As of July 2020, Mississippi had the lowest credit score in America. It has the second lowest median income, at $ 44,717. Unfortunately, it also has the highest mortgage default rate – 1.50%.

2. Louisiana

Credit score: 667

Louisiana is, unfortunately, the second worst. It has the fourth lowest median income out of the ten states with the lowest scores. It also had a mortgage default rate of 1.3%, which is considerably higher than the national average.

3. Alabama

Credit score: 670

Alabama’s median income is well below the average – $ 49,861. According to data from the National Mortgage Database, its mortgage default rate is also 0.50% higher than the national average.

4. Arkansas

Credit score: 671

Arkansas is also a state with an incredibly low median income – just $ 47,062. It also has high default rates for loans, including mortgages, auto loans, and credit card debt, making it the fourth worst state.

5. Oklahoma

Credit score: 671

Oklahoma shares the same credit score as Arkansas. It also has significantly higher debt collections (37%) than the national average (29%).

Improve Your Credit Score

As we mentioned earlier, your credit score is completely up to you. If you are looking to improve it, you don’t need to switch to another state. Here are some practices you can implement instead:

Make timely payments

Since your payment history represents 35% of your FICO score, you should try to get into the habit of paying all of your bills on time. If you’re 30 days late, the provider will likely report it to a credit bureau, which in turn will hurt your credit score.

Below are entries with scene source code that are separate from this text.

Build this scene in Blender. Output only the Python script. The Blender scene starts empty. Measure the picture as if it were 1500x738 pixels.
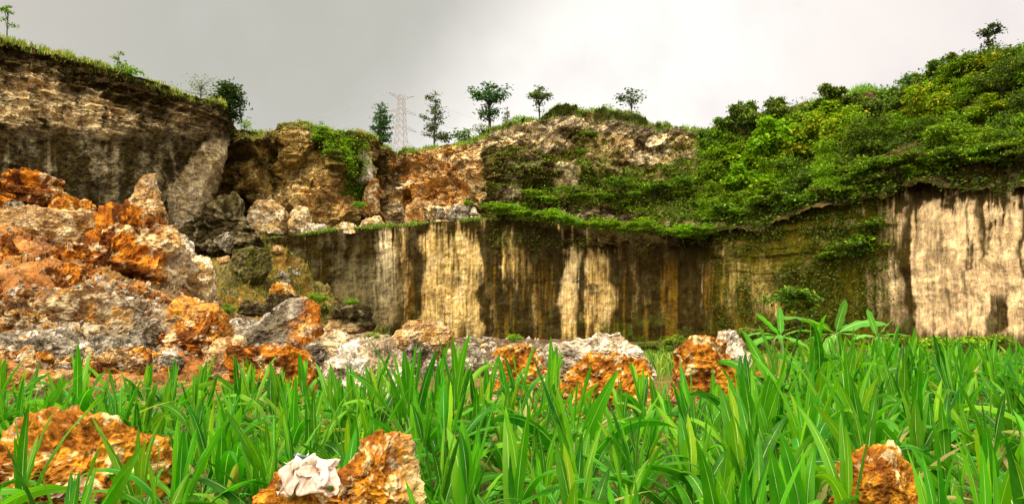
import bpy, bmesh, math, random
import numpy as np
from mathutils import Vector, Matrix

# ------------------------------------------------------------------ camera, sky, sun, exposure
scene = bpy.context.scene
COL = scene.collection
F = 1083.0                      # focal length in photo pixels (photo 1500 wide)
HORIZON = 455.0                 # image row of the horizon
PITCH = math.atan((HORIZON - 369.0) / F)
CAMZ = 1.7
cam_data = bpy.data.cameras.new("camera")
cam = bpy.data.objects.new("camera", cam_data)
COL.objects.link(cam)
cam.location = (0, 0, CAMZ)
cam.rotation_euler = (math.radians(90) + PITCH, 0, 0)
cam_data.sensor_width = 36.0
cam_data.lens = F / 1500.0 * 36.0
cam_data.clip_start = 0.05
cam_data.clip_end = 6000
scene.camera = cam
scene.view_settings.view_transform = 'Standard'
scene.view_settings.look = 'None'
scene.view_settings.gamma = 1.0
scene.view_settings.use_curve_mapping = False
scene.view_settings.exposure = 0.2
scene.cycles.max_bounces = 6
scene.cycles.transparent_max_bounces = 6
scene.cycles.use_denoising = True

SUN_ELEV, SUN_AZ = math.radians(62), math.radians(215)    # behind the camera, to the left
world = bpy.data.worlds.new("World")
scene.world = world
world.use_nodes = True
WT = world.node_tree
WT.nodes.clear()


class NT:
    """tiny node-graph writer"""
    def __init__(self, tree):
        self.t = tree

    def n(self, kind, **kw):
        nd = self.t.nodes.new(kind)
        for k, v in kw.items():
            setattr(nd, k, v)
        return nd

    def link(self, a, b):
        self.t.links.new(a, b)

    def put(self, sock, v):
        if hasattr(v, 'is_output'):
            self.t.links.new(v, sock)
        else:
            sock.default_value = v

    def math(self, op, a, b=0.0, c=None, clamp=False):
        m = self.n('ShaderNodeMath', operation=op, use_clamp=clamp)
        self.put(m.inputs[0], a)
        self.put(m.inputs[1], b)
        if c is not None:
            self.put(m.inputs[2], c)
        return m.outputs[0]

    def ss(self, v, lo, hi, a=0.0, b=1.0):
        m = self.n('ShaderNodeMapRange', interpolation_type='SMOOTHSTEP')
        self.put(m.inputs['Value'], v)
        m.inputs['From Min'].default_value = lo
        m.inputs['From Max'].default_value = hi
        m.inputs['To Min'].default_value = a
        m.inputs['To Max'].default_value = b
        return m.outputs['Result']

    def mix(self, f, a, b, blend='MIX'):
        m = self.n('ShaderNodeMix', data_type='RGBA', blend_type=blend)
        self.put(m.inputs[0], f)
        self.put(m.inputs[6], a)
        self.put(m.inputs[7], b)
        return m.outputs[2]

    def noise(self, vec, scale, detail=4.0, rough=0.55, dist=0.0):
        m = self.n('ShaderNodeTexNoise')
        self.put(m.inputs['Vector'], vec)
        m.inputs['Scale'].default_value = scale
        m.inputs['Detail'].default_value = detail
        m.inputs['Roughness'].default_value = rough
        m.inputs['Distortion'].default_value = dist
        return m.outputs['Fac']


def c4(r, g, b):
    return (r, g, b, 1.0)


w = NT(WT)
tc = w.n('ShaderNodeTexCoord')
sep = w.n('ShaderNodeSeparateXYZ')
w.link(tc.outputs['Generated'], sep.inputs[0])
dx, dy, dz = sep.outputs
yy = w.math('MAXIMUM', dy, 0.08)
uu = w.math('DIVIDE', dx, yy)
ee = w.math('DIVIDE', dz, yy)
cn = w.noise(tc.outputs['Generated'], 3.2, 6.0, 0.55, 0.4)
cn2 = w.noise(tc.outputs['Generated'], 9.0, 5.0, 0.5)
# edge of the grey cloud bank: runs diagonally, bright overcast to the right of it
s = w.math('ADD', w.math('SUBTRACT', uu, w.math('MULTIPLY', ee, 0.95)), 0.30)
s = w.math('ADD', s, w.math('MULTIPLY', w.math('SUBTRACT', cn, 0.5), 0.22))
bright = w.ss(s, -0.24, 0.07)
farleft = w.ss(uu, -0.78, -0.40, 1.0, 0.0)
grey = w.mix(w.math('MULTIPLY', farleft, 0.85), c4(0.49, 0.483, 0.428), c4(0.575, 0.54, 0.48))
low = w.ss(ee, 0.17, 0.36, 1.0, 0.0)
grey = w.mix(w.math('MULTIPLY', low, 0.45), grey, c4(0.58, 0.57, 0.52))
grey = w.mix(w.ss(cn2, 0.35, 0.7, 0.0, 0.30), grey, c4(0.60, 0.585, 0.54))
right = w.ss(w.math('ADD', uu, w.math('MULTIPLY', w.math('SUBTRACT', cn, 0.5), 0.5)), 0.22, 0.62)
light = w.mix(right, c4(0.99, 0.945, 0.89), c4(0.86, 0.79, 0.75))
light = w.mix(w.ss(cn2, 0.42, 0.72, 0.0, 0.45), light, c4(0.73, 0.69, 0.675))
clouds = w.mix(bright, grey, light)
# overcast brightens towards the zenith and behind the viewer
zen = w.ss(dz, 0.42, 0.85)
back = w.ss(dy, 0.15, -0.55)
lift = w.math('MAXIMUM', zen, w.math('MULTIPLY', back, 0.6))
lift = w.math('MULTIPLY', lift, w.ss(dz, -0.05, 0.12))
clouds = w.mix(lift, clouds, c4(1.7, 1.62, 1.5))
# the veiled sun: a broad bright patch of thin cloud around the sun's place, high behind the camera
sd = w.n('ShaderNodeVectorMath', operation='DOT_PRODUCT')
w.link(tc.outputs['Generated'], sd.inputs[0])
sd.inputs[1].default_value = (math.sin(SUN_AZ) * math.cos(SUN_ELEV), math.cos(SUN_AZ) * math.cos(SUN_ELEV), math.sin(SUN_ELEV))
clouds = w.mix(w.ss(sd.outputs['Value'], 0.70, 0.97), clouds, c4(8.2, 7.5, 6.2))
sky = w.n('ShaderNodeTexSky', sky_type='NISHITA')
sky.sun_disc = False
sky.sun_elevation = SUN_ELEV
sky.sun_rotation = SUN_AZ
bg1 = w.n('ShaderNodeBackground')
bg1.inputs['Strength'].default_value = 0.08
w.link(sky.outputs[0], bg1.inputs['Color'])
bg2 = w.n('ShaderNodeBackground')
bg2.inputs['Strength'].default_value = 1.0
w.link(clouds, bg2.inputs['Color'])
mixs = w.n('ShaderNodeMixShader')
mixs.inputs[0].default_value = 0.95          # cloud cover
w.link(bg1.outputs[0], mixs.inputs[1])
w.link(bg2.outputs[0], mixs.inputs[2])
wout = w.n('ShaderNodeOutputWorld')
w.link(mixs.outputs[0], wout.inputs['Surface'])

sun_data = bpy.data.lights.new("sun", 'SUN')
sun_data.energy = 1.5
sun_data.angle = math.radians(12)
sun_data.color = (1.0, 0.94, 0.84)
sun = bpy.data.objects.new("sun", sun_data)
COL.objects.link(sun)
sun_dir = Vector((math.sin(SUN_AZ) * math.cos(SUN_ELEV), math.cos(SUN_AZ) * math.cos(SUN_ELEV), math.sin(SUN_ELEV)))
sun.rotation_euler = sun_dir.to_track_quat('Z', 'Y').to_euler()
sun.location = (-20, -20, 40)

# ------------------------------------------------------------------ helpers
CP, SP = math.cos(PITCH), math.sin(PITCH)


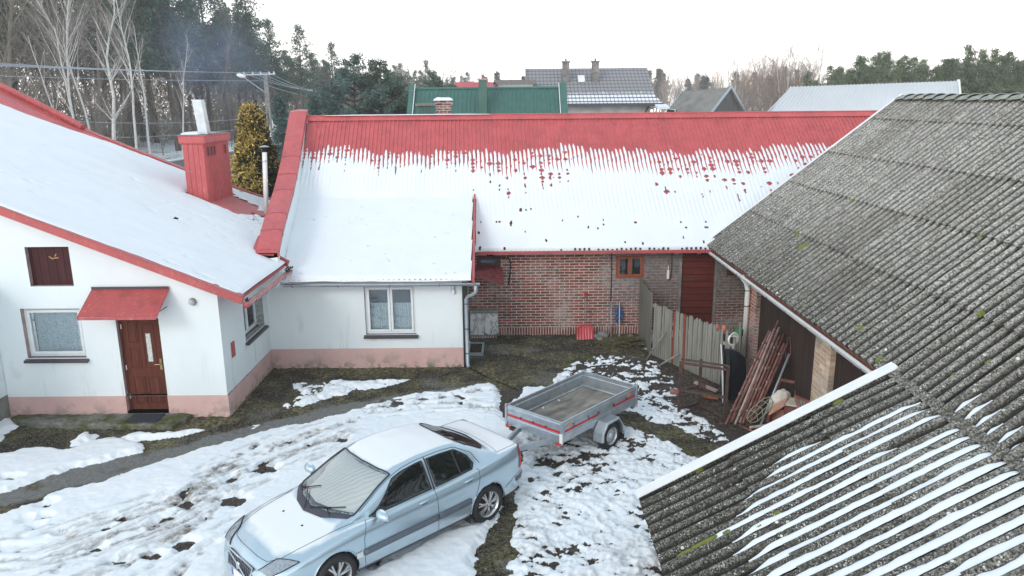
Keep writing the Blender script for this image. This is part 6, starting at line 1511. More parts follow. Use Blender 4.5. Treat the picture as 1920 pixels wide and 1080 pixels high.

Examine your credit reports

You can find at least an error in 34% of credit reports. Therefore, check your credit reports as often as possible and dispute any irregularity, especially those that can impact your credit score. You can request a free credit report once a year from all three credit bureaus to keep track of things.

Hire an expert

If you can’t seem to improve your credit score on your own (or if you don’t have the time), you can always hire one of the credit repair companies to do it for you. These companies can handle credit disputes, dispute your late payments, and overall help you repair your credit score.